The Curse of Mean Gui Cup
The year, 1998. The place, Cape Cod Massachusetts. Our buddy, Chris Carey, was a cop down there...summers. Every summer he'd patrol the streets of Yarmouth yelling at derelict kids for throwing their chewing gum on the street or throw the weight of his badge around to reprimand the owner of a barking dog. Yep, Cape Cod is a rough place.
Anyway, we were excited every summer because this meant we had a free place to stay. He rented a small 600 square foot, 2 bedroom loft that somehow had room to sleep 18 people every weekend. Occasionally when there was no place to sleep, I'd find myself taking slumber in the bed of my brother's Nissan pick-up truck, which was filled with mulch.

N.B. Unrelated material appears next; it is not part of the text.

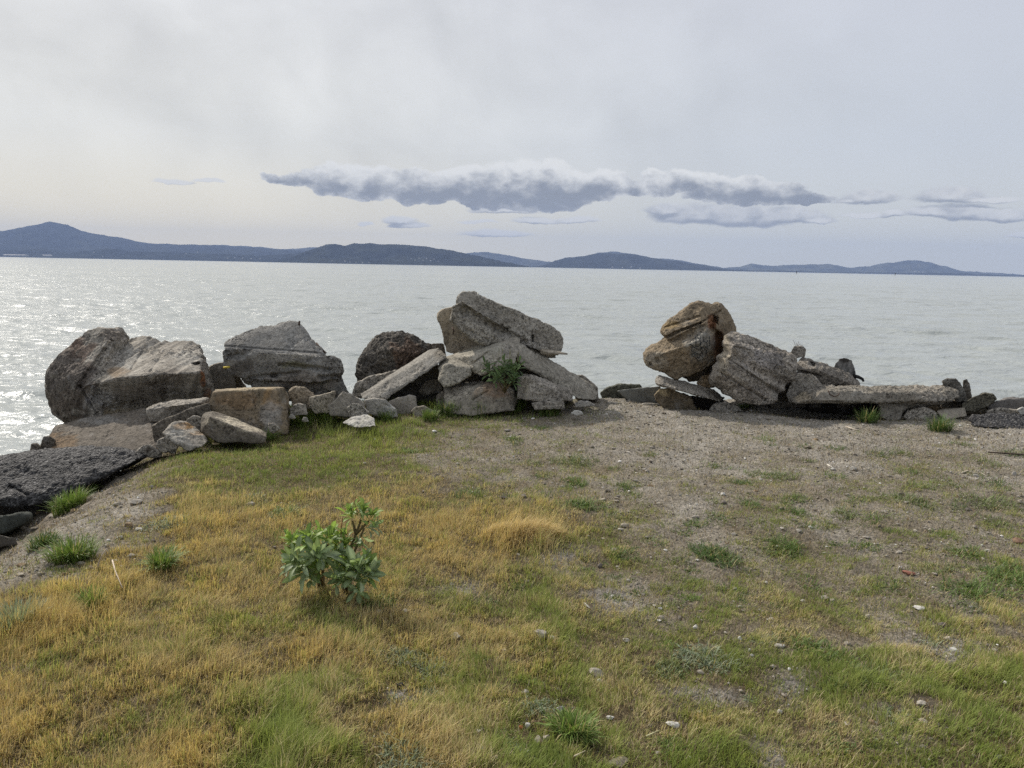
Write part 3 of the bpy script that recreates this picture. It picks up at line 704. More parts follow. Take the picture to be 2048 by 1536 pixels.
asph = rock('asphalt_slab', 'big black lump of broken asphalt at the left edge above the slope', 'asphalt slab', 6.0,
     [[(-260, 950, 1.2), (-60, 930, 1.6), (20, 919, 1.75), (60, 908, 1.75), (110, 897, 1.8), (180, 893, 1.7), (250, 899, 1.4), (300, 910, 1.1), (270, 925, .9), (215, 945, .65), (160, 975, .4), (100, 1008, .2), (60, 1010, .15), (0, 1000, .15), (-120, 1010, .2), (-260, 1040, .3), (0, 960, .75), (80, 955, .85)]],
     T=.12, tint='black', mat=M_ASPH, amp=.85, agg=1, back=.98, dents=[(20, 972, 55, 990, 4, .05)])
rock('rock', 'grey green rock in the dark hollow under the black asphalt lump', RK, 5.7, [[(-60, 1045), (5, 1030), (60, 1028), (62, 1042), (40, 1055), (10, 1068), (-60, 1090)]], T=.5, tint=(.075, .08, .068), agg=.2)  # tint lowered to paint the dark of the hollow
rock('rock', 'brown flat rock lowest in the hollow under the asphalt lump', RK, 5.75, [[(62, 1055), (100, 1048), (103, 1066), (80, 1078), (40, 1080)]], T=.4, tint='dark', agg=.2)
rock('rock', 'dark rounded boulder at the left frame edge below the hollow', RK, 5.2, [[(-60, 1080), (0, 1068), (30, 1075), (38, 1090), (0, 1100), (-60, 1110)]], T=.4, tint=(.10, .09, .075), agg=.2)
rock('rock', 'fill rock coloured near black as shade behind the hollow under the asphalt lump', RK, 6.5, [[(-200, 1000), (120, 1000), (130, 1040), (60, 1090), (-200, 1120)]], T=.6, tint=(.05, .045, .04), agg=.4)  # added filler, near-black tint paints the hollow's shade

# --- chunks between left and centre groups
rock('rubble_chunk', 'craggy warm brown chunk right behind the brown rectangular block', RK, 8.2, [[(575, 782), (590, 772), (612, 776), (624, 786), (640, 800), (632, 820), (585, 815)]], T=.4, tint='warm', amp=1.3, vox=.012, patches=[(600, 790, 20, (.3, .25, .18), .6)])
rock('rubble_chunk', 'craggy tan chunk with a jagged top left of the grey triangular piece', RK, 8.0, [[(618, 795), (640, 790), (672, 781), (670, 800), (665, 826), (630, 828), (618, 815)]], T=.35, tint='tan', amp=1.4, vox=.012)
rock('rubble_chunk', 'dark low chunk tucked beneath the craggy warm brown one', RK, 7.9, [[(578, 818), (595, 806), (612, 808), (616, 830), (580, 832)]], T=.25, tint='grey', vox=.012)
rock('rubble_chunk', 'grey triangular piece with a peaked top between tan chunk and long beam', RK, 7.95, [[(656, 812), (685, 783), (700, 786), (730, 806), (732, 828), (700, 836), (660, 832)]], T=.35, tint='grey', agg=.5, vox=.012, cast=[(0, -1, .2)])
rock('rubble_chunk', 'light fractured stone near the grass under the grey triangular piece', RK, 7.75, [[(694, 815), (705, 806), (720, 808), (740, 826), (735, 838), (700, 836)]], T=.22, tint='pale', vox=.01)
rock('rubble_chunk', 'pale rounded boulder with white veins below the long slanting beam', RK, 8.1, [[(728, 800), (745, 796), (770, 799), (792, 818), (796, 834), (765, 838), (735, 826)]], T=.35, tint='pale', agg=.3, vox=.011, patches=[(775, 820, 20, (.6, .58, .55), .5)])
rock('rubble_chunk', 'grey smooth faced triangular chunk right of the pale rounded boulder', RK, 8.45, [[(776, 802), (820, 788), (832, 792), (836, 815), (815, 838), (788, 838)]], T=.3, tint='grey', agg=.3, vox=.012, cast=[(0, -1, .2)])
rock('rubble_chunk', 'low flat whitish stone lying alone in the grass before the pale boulder', RK, 7.45, [[(684, 846, .1), (705, 832, .2), (735, 826, .25), (750, 838, .1), (752, 852, 0), (715, 856, 0)]], T=.15, tint=(.40, .38, .335), agg=.3, vox=.01)
rock('rubble_chunk', 'small rounded pinkish stone in the grass left of the centre pile opening', RK, 8.3, [[(822, 822), (830, 813), (848, 811), (866, 820), (868, 834), (830, 836)]], T=.2, tint='tan', agg=.3, vox=.01)
for (a, b, l) in ((584, 830, 'tiny white stone in grass beside the brown rectangular block'), (610, 836, 'tiny pinkish white stone in grass below the dark low chunk')):
    rock('stone', l, 'stone', 7.75, [[(a - 7, b + 6), (a - 3, b - 3), (a + 4, b - 2), (a + 8, b + 7), (a, b + 9)]], T=.08, tint='pale', agg=.2, vox=.009)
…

One late night (well, morning) after going to the bars, we stumbled into a real seedy Chinese food place to gladly shell out $300 for 12 boxes of crab rangoons and a gallon of lo mien, which always sounds like a real good idea at the time. As we were leaving, my eyes were transfixed on a somewhat hypnotizing porcelain cup that was hidden in the glass check-out counter, just beyond the to-go fortune cookies, kimonos, and bamboo calendars. I immediately put my 6 bucks on the counter and became the proud owner of "Mean Gui Cup".
The next night, we went out to a bar called The Improper Bostonian and I brought the cup with me. I was sick of drinking Miller Lite from the night before, so I placed the cup on the bar and asked the bartender for a "Caribbean Cooler". I never drink frozen drinks, but I figured "Caribbean Cooler" would be a typical name for one. The bartender had no idea what I was talking about, so my brother Mike told him to fill the cup with Miller Lite and chuck a cherry in it. I drank out of this cup all night, but still felt uneasy. There was something strangely haunting about the foo-man-choo face on this thing. So we left the bar and hopped into a cab. It was one of those big station wagon taxis that allows two people to sit in the back facing the car behind you (is it just me, or does everyone feel compelled to wave to the person behind you when you're in that seat?) Anyway, Steve Hansen and I were in the back staring at Mean Gui Cup, studying it, wondering what spells it was casting on us, wondering if we'd end up having a surfing accident or a tarantula crawling on our chest in our sleep.
As we got out of the cab, I asked Steve if he wanted Mean Gui Cup. I was too freaked out by its face to keep it. Steve said he definitely didn't want it. So, before the cab took off, we tossed it in the back seat, shut the door, and watched it take off for good.
This morning, Steve sent me the only picture ever taken of Mean Gui Cup. When I looked at this picture, I immediately got shivers in my spine. Not only does the cup bring back chilling memories of my time with it, but if you look closely, the cup actually made my finger disappear!!!